Time is also a critical subject of this work. I broke up Electric Earth into a sequence of spaces because I’m not interested in constructing something linear. Film and video structure our experience in a linear way simply because they’re moving images on a strip of emulsion or tape. They create a story out of everything because it’s inherent to the medium and to the structure of montage. But, of course, we experience time in a much more complex way. The question for me is, How can I break through this idea, which is reinforced constantly? How can I make time somehow collapse or expand, so it no longer unfolds in this one narrow form?
Electric Earth is composed in a way that I hope doesn’t predetermine its meaning. It’s important to me to preserve the enigma of actions and events. I am not interested in illustrating or making a statement about a specific place. The landscape doesn’t refer to a city like Los Angeles or New York. Rather, it’s an amalgam of different places that have one thing in common: They’re all in a state of continuous motion. The landscape in Electric Earth is stark and automated, but the electricity driving the machines is ultimately more important than the devices it drives. It’s what the protagonist responds to, and what puts him in motion in turn.

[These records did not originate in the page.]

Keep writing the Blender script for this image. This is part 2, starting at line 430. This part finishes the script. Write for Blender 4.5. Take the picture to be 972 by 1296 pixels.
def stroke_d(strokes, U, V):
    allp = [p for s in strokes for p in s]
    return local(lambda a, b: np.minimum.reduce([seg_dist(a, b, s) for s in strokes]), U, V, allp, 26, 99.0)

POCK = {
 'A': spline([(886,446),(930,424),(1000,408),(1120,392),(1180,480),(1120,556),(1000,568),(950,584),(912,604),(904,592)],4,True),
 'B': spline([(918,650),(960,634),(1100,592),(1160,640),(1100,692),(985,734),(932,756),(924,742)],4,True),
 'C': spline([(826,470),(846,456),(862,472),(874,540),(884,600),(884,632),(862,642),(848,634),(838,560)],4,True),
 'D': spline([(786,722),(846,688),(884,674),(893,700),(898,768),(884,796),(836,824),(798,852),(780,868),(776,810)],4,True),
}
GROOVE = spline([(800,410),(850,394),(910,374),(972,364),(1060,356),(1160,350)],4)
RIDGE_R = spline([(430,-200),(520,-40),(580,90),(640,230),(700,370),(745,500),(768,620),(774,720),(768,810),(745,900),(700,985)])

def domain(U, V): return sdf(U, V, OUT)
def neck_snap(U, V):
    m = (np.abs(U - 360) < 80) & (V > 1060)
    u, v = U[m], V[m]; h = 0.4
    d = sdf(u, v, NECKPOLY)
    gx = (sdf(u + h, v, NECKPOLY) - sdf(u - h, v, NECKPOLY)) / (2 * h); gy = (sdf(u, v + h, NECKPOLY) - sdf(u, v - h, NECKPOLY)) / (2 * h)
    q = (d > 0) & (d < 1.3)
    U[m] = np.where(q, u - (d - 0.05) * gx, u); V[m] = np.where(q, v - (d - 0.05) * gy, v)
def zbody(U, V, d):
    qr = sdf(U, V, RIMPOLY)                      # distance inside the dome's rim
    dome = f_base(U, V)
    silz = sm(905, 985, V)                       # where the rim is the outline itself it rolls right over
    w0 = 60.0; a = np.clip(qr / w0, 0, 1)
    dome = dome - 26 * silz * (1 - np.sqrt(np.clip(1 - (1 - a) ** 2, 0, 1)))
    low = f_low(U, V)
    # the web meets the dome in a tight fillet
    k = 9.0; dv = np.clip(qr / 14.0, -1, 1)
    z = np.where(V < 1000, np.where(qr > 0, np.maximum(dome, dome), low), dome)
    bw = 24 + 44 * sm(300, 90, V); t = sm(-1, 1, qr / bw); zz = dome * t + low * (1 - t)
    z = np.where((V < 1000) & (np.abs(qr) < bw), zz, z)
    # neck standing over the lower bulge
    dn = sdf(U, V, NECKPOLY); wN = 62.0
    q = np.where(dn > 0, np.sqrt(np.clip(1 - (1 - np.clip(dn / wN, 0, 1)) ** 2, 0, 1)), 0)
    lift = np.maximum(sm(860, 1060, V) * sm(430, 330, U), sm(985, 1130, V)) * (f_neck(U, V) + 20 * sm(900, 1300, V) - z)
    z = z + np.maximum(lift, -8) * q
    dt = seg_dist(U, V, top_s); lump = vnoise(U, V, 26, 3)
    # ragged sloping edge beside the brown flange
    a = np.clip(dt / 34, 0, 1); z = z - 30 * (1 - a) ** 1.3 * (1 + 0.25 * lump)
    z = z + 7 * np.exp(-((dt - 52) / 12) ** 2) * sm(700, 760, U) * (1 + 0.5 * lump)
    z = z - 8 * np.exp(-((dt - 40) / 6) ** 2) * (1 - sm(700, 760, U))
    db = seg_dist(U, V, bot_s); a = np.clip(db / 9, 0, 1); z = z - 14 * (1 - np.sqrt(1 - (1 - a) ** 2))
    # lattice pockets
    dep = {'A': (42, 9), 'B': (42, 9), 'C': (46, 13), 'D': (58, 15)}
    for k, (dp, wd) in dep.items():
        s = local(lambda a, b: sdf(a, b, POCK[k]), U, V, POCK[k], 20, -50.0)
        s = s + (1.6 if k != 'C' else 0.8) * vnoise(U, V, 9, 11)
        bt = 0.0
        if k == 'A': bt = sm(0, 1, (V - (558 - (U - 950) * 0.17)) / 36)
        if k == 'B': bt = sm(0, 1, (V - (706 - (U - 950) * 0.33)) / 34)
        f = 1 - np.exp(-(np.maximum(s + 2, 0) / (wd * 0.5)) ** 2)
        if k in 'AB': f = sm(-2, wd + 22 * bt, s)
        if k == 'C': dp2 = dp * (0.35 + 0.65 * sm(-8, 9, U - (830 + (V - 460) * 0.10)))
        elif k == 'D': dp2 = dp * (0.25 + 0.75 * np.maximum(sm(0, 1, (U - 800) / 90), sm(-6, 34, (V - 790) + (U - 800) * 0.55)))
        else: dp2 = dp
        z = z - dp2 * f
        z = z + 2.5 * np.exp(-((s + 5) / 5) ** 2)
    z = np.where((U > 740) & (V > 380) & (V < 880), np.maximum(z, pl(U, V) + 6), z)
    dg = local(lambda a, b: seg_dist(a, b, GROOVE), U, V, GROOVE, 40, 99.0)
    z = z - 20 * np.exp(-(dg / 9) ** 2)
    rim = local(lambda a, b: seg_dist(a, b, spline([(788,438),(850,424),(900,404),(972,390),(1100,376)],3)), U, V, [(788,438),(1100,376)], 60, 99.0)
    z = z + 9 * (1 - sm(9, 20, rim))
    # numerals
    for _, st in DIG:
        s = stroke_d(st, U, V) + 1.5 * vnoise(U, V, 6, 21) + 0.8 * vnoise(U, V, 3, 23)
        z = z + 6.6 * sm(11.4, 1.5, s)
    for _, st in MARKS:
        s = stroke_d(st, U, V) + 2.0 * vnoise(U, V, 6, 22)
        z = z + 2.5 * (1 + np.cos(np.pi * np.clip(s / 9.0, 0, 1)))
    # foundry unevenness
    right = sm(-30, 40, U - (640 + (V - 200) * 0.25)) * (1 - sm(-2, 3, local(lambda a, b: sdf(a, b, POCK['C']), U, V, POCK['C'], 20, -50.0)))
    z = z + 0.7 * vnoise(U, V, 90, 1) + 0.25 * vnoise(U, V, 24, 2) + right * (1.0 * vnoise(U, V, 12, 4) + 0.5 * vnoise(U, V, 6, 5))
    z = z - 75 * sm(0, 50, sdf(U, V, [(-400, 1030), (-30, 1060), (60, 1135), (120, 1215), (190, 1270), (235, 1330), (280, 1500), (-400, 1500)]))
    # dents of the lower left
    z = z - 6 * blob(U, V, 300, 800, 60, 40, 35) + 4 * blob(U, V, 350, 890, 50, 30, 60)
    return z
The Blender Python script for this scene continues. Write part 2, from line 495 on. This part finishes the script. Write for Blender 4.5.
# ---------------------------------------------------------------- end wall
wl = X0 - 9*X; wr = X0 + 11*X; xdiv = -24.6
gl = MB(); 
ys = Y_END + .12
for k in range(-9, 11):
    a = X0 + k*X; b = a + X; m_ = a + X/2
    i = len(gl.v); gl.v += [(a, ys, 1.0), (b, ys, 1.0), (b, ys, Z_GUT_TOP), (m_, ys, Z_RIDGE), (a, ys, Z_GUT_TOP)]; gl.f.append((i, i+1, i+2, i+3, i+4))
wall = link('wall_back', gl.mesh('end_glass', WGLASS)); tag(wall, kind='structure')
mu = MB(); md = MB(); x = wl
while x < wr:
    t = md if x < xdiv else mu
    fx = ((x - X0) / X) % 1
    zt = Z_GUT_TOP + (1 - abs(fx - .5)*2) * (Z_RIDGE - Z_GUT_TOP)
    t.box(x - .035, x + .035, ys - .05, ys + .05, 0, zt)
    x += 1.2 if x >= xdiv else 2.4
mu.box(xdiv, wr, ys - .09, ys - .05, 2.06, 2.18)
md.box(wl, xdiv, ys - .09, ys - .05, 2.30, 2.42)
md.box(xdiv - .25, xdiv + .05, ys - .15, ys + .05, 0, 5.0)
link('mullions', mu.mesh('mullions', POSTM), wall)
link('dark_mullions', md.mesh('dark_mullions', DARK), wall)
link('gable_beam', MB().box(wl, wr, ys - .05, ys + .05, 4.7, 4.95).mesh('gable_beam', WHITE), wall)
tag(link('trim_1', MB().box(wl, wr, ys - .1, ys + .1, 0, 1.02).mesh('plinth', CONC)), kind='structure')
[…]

The deluge of information we’re confronted with today is inescapable, and I hope this work is seen as a document of its ever-increasing pace. You can’t rely any longer on the kind of perceptions that come built into a specific medium or genre. It’s not really possible to limit yourself to a single language anymore–like, say, the language of abstract painting, or Hollywood, or music, or performance. These have all become rigid systems on the one hand, and totally porous on the other. With each piece I try to work with the language of images and the tools that are available to me, and strive to carve some kind of personal perception out of this endless flow of information we call experience. We all strive for that, I think. Otherwise, like the protagonist in Electric Earth, we can easily become lost, and vanish.
“A lot of times I dance so fast that I become what’s around me.” So says the lone protagonist of Electric Earth, 1999, Doug Aitken’s hyperkinetic fable of modern life in the form of a sprawling eight-screen installation that took home the International Prize at last summer’s Venice Biennale. An uncanny cross-pollination of genre conventions sampled freely from music video, documentary, and narrative film alike, the work forged a weirdly precise portrait of urban angst, wedding installation to the vernacular vocabularies of cinema and dance. In Electric Earth as in Aitken’s previous works, the landscape–here an anonymous expanse of urban wasteland–isn’t a passive backdrop for human action, but rather its driving force. The blinking traffic lights, panning video cameras, and automatic car windows create an environment of jerky, accelerating rhythms that Aitken’s young black protagonist begins to mimic, as if involuntarily. Projected on enormous screens in three adjoining rooms, Electric Earth is itself an immersive landscape of motion and fractured information, which viewers are meant to experience as much as to watch.